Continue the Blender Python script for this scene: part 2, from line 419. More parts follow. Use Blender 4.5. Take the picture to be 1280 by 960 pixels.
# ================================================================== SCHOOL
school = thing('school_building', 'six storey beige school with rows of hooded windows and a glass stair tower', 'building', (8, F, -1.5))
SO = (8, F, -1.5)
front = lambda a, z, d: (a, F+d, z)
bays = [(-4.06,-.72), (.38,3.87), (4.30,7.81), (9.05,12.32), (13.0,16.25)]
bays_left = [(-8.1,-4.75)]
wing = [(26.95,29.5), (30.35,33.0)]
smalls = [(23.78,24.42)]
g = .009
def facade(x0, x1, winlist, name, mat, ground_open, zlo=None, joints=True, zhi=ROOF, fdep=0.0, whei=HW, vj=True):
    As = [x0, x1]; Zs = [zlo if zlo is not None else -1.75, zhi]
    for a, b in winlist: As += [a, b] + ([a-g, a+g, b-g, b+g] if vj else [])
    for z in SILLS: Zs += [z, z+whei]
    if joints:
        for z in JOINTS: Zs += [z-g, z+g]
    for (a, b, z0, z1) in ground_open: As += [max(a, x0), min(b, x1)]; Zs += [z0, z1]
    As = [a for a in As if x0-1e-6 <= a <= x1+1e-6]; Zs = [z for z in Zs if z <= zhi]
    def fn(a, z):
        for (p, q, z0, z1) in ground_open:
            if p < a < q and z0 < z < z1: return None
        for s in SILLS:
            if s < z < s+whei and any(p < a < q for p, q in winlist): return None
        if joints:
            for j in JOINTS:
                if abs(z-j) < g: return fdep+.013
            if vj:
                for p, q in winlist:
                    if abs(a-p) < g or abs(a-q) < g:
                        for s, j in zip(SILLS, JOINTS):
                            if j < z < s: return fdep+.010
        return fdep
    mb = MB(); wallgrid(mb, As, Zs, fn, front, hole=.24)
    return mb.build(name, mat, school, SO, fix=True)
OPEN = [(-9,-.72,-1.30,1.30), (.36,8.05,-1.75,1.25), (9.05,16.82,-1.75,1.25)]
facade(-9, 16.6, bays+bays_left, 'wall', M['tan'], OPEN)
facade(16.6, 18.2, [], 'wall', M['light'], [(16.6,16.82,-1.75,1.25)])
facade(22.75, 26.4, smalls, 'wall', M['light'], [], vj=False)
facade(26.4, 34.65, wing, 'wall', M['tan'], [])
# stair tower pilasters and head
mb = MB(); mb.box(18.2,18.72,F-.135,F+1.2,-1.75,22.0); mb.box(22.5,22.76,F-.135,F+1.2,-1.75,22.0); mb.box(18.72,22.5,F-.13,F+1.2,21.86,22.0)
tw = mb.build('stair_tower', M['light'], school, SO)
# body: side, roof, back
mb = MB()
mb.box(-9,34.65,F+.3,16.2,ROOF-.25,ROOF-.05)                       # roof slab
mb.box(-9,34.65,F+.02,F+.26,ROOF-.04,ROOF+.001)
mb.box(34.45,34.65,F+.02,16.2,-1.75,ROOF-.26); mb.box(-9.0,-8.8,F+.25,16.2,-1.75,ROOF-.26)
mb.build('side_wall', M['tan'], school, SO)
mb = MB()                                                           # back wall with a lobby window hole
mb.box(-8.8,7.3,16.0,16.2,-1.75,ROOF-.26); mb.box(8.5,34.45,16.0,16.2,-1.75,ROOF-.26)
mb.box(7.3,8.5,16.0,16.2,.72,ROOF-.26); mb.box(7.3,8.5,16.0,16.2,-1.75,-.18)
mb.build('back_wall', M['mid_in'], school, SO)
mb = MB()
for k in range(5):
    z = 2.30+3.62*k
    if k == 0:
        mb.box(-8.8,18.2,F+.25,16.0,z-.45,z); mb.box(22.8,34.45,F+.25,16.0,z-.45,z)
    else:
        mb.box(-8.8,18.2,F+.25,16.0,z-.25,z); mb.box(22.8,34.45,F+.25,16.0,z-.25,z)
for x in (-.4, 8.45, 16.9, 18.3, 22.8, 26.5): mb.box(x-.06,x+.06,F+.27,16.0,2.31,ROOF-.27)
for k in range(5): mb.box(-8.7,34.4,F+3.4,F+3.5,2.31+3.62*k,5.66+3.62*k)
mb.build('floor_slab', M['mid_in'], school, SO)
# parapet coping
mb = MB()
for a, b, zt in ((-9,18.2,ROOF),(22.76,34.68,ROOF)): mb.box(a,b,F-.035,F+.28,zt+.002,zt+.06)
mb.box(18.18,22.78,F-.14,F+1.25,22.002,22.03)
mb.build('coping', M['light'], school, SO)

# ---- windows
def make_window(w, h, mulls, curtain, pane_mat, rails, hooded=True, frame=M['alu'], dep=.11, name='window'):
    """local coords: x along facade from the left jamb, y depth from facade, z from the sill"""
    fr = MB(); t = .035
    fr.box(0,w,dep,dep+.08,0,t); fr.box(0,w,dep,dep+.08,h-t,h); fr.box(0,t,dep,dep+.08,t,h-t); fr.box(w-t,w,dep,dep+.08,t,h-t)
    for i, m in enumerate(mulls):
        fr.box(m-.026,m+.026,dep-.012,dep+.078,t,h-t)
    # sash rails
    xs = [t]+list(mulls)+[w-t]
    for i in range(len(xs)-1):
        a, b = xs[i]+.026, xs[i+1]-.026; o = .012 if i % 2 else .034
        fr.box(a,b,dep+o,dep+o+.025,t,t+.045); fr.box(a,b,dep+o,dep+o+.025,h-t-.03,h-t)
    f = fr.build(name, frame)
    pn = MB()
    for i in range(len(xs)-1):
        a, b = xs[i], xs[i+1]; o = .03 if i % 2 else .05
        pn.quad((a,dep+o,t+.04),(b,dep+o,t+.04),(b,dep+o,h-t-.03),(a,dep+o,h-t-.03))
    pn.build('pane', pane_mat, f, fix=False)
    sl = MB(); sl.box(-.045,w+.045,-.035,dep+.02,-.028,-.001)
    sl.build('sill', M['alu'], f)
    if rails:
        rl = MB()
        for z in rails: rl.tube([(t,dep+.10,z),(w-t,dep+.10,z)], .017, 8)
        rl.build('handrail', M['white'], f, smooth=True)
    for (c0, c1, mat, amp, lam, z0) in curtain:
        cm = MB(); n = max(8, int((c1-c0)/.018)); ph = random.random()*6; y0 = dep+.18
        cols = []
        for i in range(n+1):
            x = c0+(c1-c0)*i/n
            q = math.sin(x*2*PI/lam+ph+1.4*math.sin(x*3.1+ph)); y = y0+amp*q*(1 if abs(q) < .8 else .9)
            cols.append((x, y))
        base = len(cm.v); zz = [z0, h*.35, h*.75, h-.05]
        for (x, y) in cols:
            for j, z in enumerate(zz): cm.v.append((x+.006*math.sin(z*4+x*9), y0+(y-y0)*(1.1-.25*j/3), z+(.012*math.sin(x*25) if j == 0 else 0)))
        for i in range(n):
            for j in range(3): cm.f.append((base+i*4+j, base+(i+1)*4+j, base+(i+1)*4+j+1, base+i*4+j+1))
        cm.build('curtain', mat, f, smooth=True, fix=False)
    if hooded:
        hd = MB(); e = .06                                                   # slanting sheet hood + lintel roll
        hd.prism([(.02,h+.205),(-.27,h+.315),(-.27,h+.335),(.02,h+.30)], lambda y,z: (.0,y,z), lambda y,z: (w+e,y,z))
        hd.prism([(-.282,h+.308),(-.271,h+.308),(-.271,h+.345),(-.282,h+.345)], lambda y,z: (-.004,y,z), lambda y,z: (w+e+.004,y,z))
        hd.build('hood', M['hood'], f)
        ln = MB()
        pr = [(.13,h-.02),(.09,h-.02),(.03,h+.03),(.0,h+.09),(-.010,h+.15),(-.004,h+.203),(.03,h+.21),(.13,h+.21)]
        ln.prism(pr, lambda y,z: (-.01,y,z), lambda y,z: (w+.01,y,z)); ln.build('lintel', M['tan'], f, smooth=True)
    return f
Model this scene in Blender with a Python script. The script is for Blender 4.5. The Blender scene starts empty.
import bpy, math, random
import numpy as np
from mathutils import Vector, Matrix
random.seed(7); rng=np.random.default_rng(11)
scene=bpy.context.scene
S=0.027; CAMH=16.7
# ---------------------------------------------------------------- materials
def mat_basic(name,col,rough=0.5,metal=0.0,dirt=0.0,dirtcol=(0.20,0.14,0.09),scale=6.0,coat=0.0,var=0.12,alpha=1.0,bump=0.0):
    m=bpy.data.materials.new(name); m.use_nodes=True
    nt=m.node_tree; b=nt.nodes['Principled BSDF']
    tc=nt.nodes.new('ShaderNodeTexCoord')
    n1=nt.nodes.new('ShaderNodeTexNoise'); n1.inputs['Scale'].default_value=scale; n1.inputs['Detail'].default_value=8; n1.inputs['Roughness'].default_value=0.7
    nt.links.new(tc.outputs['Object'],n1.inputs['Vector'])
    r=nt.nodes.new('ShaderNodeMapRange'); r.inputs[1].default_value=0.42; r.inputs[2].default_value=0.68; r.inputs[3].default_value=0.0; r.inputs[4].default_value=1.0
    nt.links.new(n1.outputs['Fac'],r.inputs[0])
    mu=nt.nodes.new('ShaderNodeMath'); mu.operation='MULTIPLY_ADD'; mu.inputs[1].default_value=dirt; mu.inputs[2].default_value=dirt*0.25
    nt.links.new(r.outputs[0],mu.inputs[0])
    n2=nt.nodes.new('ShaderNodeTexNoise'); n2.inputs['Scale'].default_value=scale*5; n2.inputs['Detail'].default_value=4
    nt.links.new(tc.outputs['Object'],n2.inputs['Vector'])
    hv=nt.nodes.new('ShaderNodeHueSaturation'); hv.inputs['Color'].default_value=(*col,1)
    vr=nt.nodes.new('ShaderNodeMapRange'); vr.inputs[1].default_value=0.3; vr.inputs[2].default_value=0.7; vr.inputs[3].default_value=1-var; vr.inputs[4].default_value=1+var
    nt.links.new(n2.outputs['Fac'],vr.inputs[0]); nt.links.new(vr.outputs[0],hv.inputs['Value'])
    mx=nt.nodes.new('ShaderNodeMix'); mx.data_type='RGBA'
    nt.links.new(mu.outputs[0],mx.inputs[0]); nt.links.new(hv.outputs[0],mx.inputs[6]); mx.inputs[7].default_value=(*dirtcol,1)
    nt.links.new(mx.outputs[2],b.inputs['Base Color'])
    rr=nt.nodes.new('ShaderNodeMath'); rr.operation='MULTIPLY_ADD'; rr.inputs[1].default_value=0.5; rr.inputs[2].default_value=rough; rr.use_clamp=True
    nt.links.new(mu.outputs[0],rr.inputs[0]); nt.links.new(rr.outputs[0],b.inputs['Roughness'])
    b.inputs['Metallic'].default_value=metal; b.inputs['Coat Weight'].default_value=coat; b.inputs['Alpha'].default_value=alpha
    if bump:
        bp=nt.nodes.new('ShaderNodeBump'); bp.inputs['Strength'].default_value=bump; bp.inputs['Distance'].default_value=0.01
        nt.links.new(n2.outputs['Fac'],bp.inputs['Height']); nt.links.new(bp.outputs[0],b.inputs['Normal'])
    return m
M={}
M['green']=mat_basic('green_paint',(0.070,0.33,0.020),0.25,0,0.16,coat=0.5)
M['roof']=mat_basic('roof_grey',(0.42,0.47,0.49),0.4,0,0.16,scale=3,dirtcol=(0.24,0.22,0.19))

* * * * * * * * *

→ EXERCISE DESCRIPTION: How many lines in these entries hold the string "from"? Answer with the number alone.

→ THE REPLY: 3